::: DATA SECTION

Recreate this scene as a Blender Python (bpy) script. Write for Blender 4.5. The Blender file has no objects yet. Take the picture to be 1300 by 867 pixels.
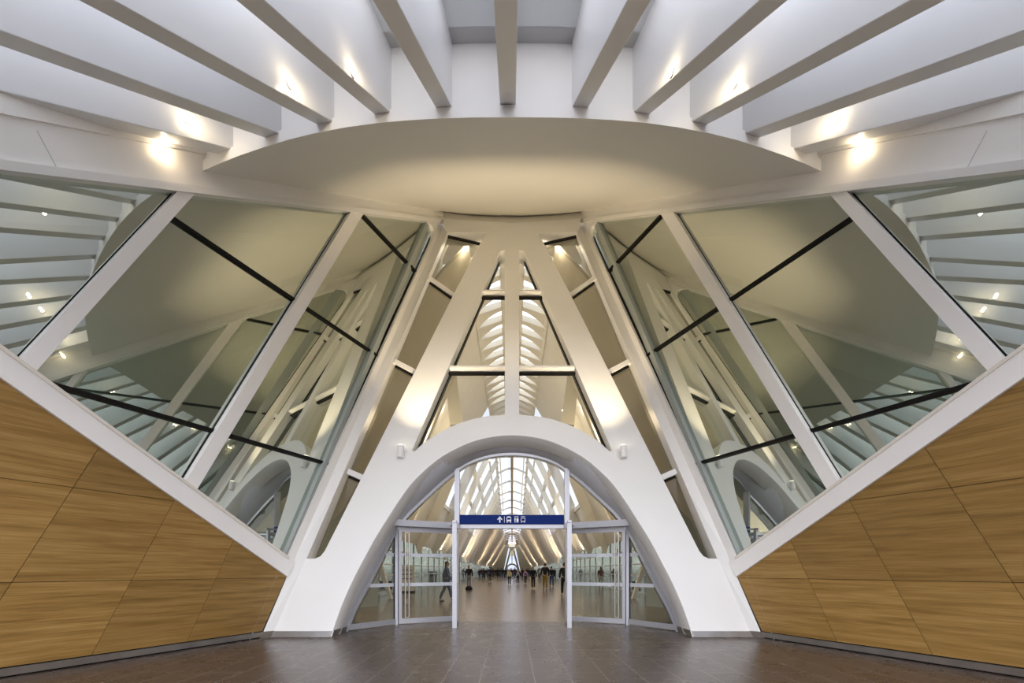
import bpy, bmesh, math, random
from mathutils import Vector, Matrix
random.seed(7)
C = bpy.context.scene.collection
PI = math.pi
F, CX, HY, EYE = 614.0, 650.0, 724.0, 1.4

# ------------------------------------------------------------------ materials
MATS = {}
def nodes(name):
    m = bpy.data.materials.new(name); m.use_nodes = True
    nt = m.node_tree
    for n in list(nt.nodes): nt.nodes.remove(n)
    out = nt.nodes.new('ShaderNodeOutputMaterial')
    MATS[name] = m
    return m, nt, out
def paint(name, col, rough=0.45, metal=0.0, var=0.03, spec=0.5, scale=1.2):
    m, nt, out = nodes(name)
    b = nt.nodes.new('ShaderNodeBsdfPrincipled')
    tc = nt.nodes.new('ShaderNodeTexCoord'); nz = nt.nodes.new('ShaderNodeTexNoise')
    nz.inputs['Scale'].default_value = scale; nz.inputs['Detail'].default_value = 4
    nt.links.new(tc.outputs['Object'], nz.inputs['Vector'])
    rp = nt.nodes.new('ShaderNodeValToRGB')
    rp.color_ramp.elements[0].position = .3; rp.color_ramp.elements[1].position = .7
    rp.color_ramp.elements[0].color = (*[c*(1-var) for c in col], 1)
    rp.color_ramp.elements[1].color = (*[min(1, c*(1+var)) for c in col], 1)
    nt.links.new(nz.outputs['Fac'], rp.inputs['Fac']); nt.links.new(rp.outputs['Color'], b.inputs['Base Color'])
    b.inputs['Roughness'].default_value = rough; b.inputs['Metallic'].default_value = metal
    b.inputs['Specular IOR Level'].default_value = spec
    nt.links.new(b.outputs[0], out.inputs[0])
    return m
def emit(name, col, s):
    m, nt, out = nodes(name)
    e = nt.nodes.new('ShaderNodeEmission'); e.inputs[0].default_value = (*col, 1); e.inputs[1].default_value = s
    nt.links.new(e.outputs[0], out.inputs[0]); return m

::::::

-- SHORT PROBLEM --
Each line from the top of the material through the line containing "F, CX, HY, EYE = 614.0, 650.0, 724.0, 1.4" should be reproduced exactly; please drop any images.

-- RESPONSE --
Recreate this scene as a Blender Python (bpy) script. Write for Blender 4.5. The Blender file has no objects yet. Take the picture to be 1300 by 867 pixels.
import bpy, bmesh, math, random
from mathutils import Vector, Matrix
random.seed(7)
C = bpy.context.scene.collection
PI = math.pi
F, CX, HY, EYE = 614.0, 650.0, 724.0, 1.4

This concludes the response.